• [Exercise goal]
Can you quote the records below in full, word for word?

• [Data to use]

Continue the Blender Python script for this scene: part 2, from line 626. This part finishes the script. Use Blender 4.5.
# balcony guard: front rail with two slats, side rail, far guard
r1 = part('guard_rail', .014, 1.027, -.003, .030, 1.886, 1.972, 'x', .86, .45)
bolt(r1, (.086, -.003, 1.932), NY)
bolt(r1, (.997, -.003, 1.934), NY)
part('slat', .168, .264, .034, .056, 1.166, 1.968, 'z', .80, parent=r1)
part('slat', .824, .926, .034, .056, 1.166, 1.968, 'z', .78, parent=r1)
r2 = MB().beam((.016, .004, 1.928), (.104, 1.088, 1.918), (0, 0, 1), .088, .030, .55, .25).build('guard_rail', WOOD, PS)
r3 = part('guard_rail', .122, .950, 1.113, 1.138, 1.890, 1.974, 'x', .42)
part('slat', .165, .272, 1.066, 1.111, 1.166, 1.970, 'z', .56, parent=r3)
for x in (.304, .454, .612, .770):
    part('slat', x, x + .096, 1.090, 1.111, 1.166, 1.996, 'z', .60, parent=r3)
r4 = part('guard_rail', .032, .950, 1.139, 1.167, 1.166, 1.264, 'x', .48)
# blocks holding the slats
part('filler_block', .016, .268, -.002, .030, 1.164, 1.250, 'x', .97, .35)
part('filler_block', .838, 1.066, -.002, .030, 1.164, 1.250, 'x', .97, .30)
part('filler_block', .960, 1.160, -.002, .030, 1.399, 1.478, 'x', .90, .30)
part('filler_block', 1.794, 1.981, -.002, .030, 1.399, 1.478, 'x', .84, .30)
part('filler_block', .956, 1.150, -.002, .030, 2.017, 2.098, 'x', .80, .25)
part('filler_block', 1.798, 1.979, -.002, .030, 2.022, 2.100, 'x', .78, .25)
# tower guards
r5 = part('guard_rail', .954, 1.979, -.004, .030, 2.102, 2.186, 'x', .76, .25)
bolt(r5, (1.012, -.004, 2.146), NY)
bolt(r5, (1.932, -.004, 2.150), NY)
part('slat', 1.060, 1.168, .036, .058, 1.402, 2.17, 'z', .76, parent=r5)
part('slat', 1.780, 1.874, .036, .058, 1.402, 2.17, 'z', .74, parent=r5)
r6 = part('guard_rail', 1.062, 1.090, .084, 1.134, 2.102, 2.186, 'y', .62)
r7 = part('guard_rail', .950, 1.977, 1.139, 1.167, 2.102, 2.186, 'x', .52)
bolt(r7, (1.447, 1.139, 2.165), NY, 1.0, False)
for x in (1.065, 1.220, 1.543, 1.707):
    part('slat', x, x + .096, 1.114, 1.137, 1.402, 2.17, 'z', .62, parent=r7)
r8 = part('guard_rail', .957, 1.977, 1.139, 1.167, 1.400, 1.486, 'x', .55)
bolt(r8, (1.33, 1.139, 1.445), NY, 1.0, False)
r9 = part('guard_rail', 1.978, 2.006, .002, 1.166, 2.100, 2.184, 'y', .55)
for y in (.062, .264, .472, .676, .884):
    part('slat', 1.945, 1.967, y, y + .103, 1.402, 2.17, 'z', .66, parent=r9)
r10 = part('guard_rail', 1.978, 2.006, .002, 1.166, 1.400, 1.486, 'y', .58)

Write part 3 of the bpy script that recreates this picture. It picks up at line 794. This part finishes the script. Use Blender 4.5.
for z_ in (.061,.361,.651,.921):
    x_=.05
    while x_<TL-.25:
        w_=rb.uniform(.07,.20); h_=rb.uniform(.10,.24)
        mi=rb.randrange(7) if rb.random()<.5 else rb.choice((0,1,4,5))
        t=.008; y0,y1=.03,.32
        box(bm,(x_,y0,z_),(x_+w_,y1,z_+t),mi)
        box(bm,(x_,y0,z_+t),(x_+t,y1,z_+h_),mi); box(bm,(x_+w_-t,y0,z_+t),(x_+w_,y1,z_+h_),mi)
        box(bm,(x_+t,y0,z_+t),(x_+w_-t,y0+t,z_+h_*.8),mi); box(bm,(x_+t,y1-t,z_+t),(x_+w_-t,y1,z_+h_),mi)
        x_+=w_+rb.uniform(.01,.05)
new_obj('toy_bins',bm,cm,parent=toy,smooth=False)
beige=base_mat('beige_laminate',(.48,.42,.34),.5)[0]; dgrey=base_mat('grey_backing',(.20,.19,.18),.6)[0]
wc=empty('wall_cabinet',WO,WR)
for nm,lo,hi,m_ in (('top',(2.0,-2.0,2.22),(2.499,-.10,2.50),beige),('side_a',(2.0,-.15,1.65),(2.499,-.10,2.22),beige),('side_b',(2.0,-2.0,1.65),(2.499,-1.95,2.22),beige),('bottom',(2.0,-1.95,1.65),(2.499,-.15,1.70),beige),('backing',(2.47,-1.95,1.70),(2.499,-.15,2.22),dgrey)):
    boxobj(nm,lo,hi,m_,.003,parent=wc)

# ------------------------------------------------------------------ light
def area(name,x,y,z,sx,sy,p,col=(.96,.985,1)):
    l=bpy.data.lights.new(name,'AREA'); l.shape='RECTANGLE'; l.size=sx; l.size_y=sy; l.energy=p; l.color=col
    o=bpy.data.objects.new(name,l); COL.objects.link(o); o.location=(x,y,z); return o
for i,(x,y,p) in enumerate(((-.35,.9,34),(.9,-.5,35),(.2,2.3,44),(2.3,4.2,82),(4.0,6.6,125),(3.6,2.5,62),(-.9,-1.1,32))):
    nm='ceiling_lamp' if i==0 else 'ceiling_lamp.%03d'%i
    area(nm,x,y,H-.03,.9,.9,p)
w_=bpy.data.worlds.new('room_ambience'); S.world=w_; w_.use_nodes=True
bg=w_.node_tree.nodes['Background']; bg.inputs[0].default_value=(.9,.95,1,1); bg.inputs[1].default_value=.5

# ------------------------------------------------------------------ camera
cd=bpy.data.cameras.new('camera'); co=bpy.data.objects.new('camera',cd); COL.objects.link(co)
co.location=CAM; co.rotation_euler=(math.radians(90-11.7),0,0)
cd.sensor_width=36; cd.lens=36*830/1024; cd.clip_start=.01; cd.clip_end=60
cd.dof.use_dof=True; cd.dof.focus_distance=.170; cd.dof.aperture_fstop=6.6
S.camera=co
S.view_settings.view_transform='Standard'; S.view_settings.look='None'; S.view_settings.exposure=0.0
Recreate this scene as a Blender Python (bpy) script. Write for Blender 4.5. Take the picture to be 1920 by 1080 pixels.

• [Output of the exercise]
Continue the Blender Python script for this scene: part 2, from line 626. This part finishes the script. Use Blender 4.5.
# balcony guard: front rail with two slats, side rail, far guard
r1 = part('guard_rail', .014, 1.027, -.003, .030, 1.886, 1.972, 'x', .86, .45)
bolt(r1, (.086, -.003, 1.932), NY)
bolt(r1, (.997, -.003, 1.934), NY)
part('slat', .168, .264, .034, .056, 1.166, 1.968, 'z', .80, parent=r1)
part('slat', .824, .926, .034, .056, 1.166, 1.968, 'z', .78, parent=r1)
r2 = MB().beam((.016, .004, 1.928), (.104, 1.088, 1.918), (0, 0, 1), .088, .030, .55, .25).build('guard_rail', WOOD, PS)
r3 = part('guard_rail', .122, .950, 1.113, 1.138, 1.890, 1.974, 'x', .42)
part('slat', .165, .272, 1.066, 1.111, 1.166, 1.970, 'z', .56, parent=r3)
for x in (.304, .454, .612, .770):
    part('slat', x, x + .096, 1.090, 1.111, 1.166, 1.996, 'z', .60, parent=r3)
r4 = part('guard_rail', .032, .950, 1.139, 1.167, 1.166, 1.264, 'x', .48)
# blocks holding the slats
part('filler_block', .016, .268, -.002, .030, 1.164, 1.250, 'x', .97, .35)
part('filler_block', .838, 1.066, -.002, .030, 1.164, 1.250, 'x', .97, .30)
part('filler_block', .960, 1.160, -.002, .030, 1.399, 1.478, 'x', .90, .30)
part('filler_block', 1.794, 1.981, -.002, .030, 1.399, 1.478, 'x', .84, .30)
part('filler_block', .956, 1.150, -.002, .030, 2.017, 2.098, 'x', .80, .25)
part('filler_block', 1.798, 1.979, -.002, .030, 2.022, 2.100, 'x', .78, .25)
# tower guards
r5 = part('guard_rail', .954, 1.979, -.004, .030, 2.102, 2.186, 'x', .76, .25)
bolt(r5, (1.012, -.004, 2.146), NY)
bolt(r5, (1.932, -.004, 2.150), NY)
part('slat', 1.060, 1.168, .036, .058, 1.402, 2.17, 'z', .76, parent=r5)
part('slat', 1.780, 1.874, .036, .058, 1.402, 2.17, 'z', .74, parent=r5)
r6 = part('guard_rail', 1.062, 1.090, .084, 1.134, 2.102, 2.186, 'y', .62)
r7 = part('guard_rail', .950, 1.977, 1.139, 1.167, 2.102, 2.186, 'x', .52)
bolt(r7, (1.447, 1.139, 2.165), NY, 1.0, False)
for x in (1.065, 1.220, 1.543, 1.707):
    part('slat', x, x + .096, 1.114, 1.137, 1.402, 2.17, 'z', .62, parent=r7)
r8 = part('guard_rail', .957, 1.977, 1.139, 1.167, 1.400, 1.486, 'x', .55)
bolt(r8, (1.33, 1.139, 1.445), NY, 1.0, False)
r9 = part('guard_rail', 1.978, 2.006, .002, 1.166, 2.100, 2.184, 'y', .55)
for y in (.062, .264, .472, .676, .884):
    part('slat', 1.945, 1.967, y, y + .103, 1.402, 2.17, 'z', .66, parent=r9)
r10 = part('guard_rail', 1.978, 2.006, .002, 1.166, 1.400, 1.486, 'y', .58)

Write part 3 of the bpy script that recreates this picture. It picks up at line 794. This part finishes the script. Use Blender 4.5.
for z_ in (.061,.361,.651,.921):
    x_=.05
    while x_<TL-.25:
        w_=rb.uniform(.07,.20); h_=rb.uniform(.10,.24)
        mi=rb.randrange(7) if rb.random()<.5 else rb.choice((0,1,4,5))
        t=.008; y0,y1=.03,.32
        box(bm,(x_,y0,z_),(x_+w_,y1,z_+t),mi)
        box(bm,(x_,y0,z_+t),(x_+t,y1,z_+h_),mi); box(bm,(x_+w_-t,y0,z_+t),(x_+w_,y1,z_+h_),mi)
        box(bm,(x_+t,y0,z_+t),(x_+w_-t,y0+t,z_+h_*.8),mi); box(bm,(x_+t,y1-t,z_+t),(x_+w_-t,y1,z_+h_),mi)
        x_+=w_+rb.uniform(.01,.05)
new_obj('toy_bins',bm,cm,parent=toy,smooth=False)
beige=base_mat('beige_laminate',(.48,.42,.34),.5)[0]; dgrey=base_mat('grey_backing',(.20,.19,.18),.6)[0]
wc=empty('wall_cabinet',WO,WR)
for nm,lo,hi,m_ in (('top',(2.0,-2.0,2.22),(2.499,-.10,2.50),beige),('side_a',(2.0,-.15,1.65),(2.499,-.10,2.22),beige),('side_b',(2.0,-2.0,1.65),(2.499,-1.95,2.22),beige),('bottom',(2.0,-1.95,1.65),(2.499,-.15,1.70),beige),('backing',(2.47,-1.95,1.70),(2.499,-.15,2.22),dgrey)):
    boxobj(nm,lo,hi,m_,.003,parent=wc)

# ------------------------------------------------------------------ light
def area(name,x,y,z,sx,sy,p,col=(.96,.985,1)):
    l=bpy.data.lights.new(name,'AREA'); l.shape='RECTANGLE'; l.size=sx; l.size_y=sy; l.energy=p; l.color=col
    o=bpy.data.objects.new(name,l); COL.objects.link(o); o.location=(x,y,z); return o
for i,(x,y,p) in enumerate(((-.35,.9,34),(.9,-.5,35),(.2,2.3,44),(2.3,4.2,82),(4.0,6.6,125),(3.6,2.5,62),(-.9,-1.1,32))):
    nm='ceiling_lamp' if i==0 else 'ceiling_lamp.%03d'%i
    area(nm,x,y,H-.03,.9,.9,p)
w_=bpy.data.worlds.new('room_ambience'); S.world=w_; w_.use_nodes=True
bg=w_.node_tree.nodes['Background']; bg.inputs[0].default_value=(.9,.95,1,1); bg.inputs[1].default_value=.5

# ------------------------------------------------------------------ camera
cd=bpy.data.cameras.new('camera'); co=bpy.data.objects.new('camera',cd); COL.objects.link(co)
co.location=CAM; co.rotation_euler=(math.radians(90-11.7),0,0)
cd.sensor_width=36; cd.lens=36*830/1024; cd.clip_start=.01; cd.clip_end=60
cd.dof.use_dof=True; cd.dof.focus_distance=.170; cd.dof.aperture_fstop=6.6
S.camera=co
S.view_settings.view_transform='Standard'; S.view_settings.look='None'; S.view_settings.exposure=0.0
Recreate this scene as a Blender Python (bpy) script. Write for Blender 4.5. Take the picture to be 1920 by 1080 pixels.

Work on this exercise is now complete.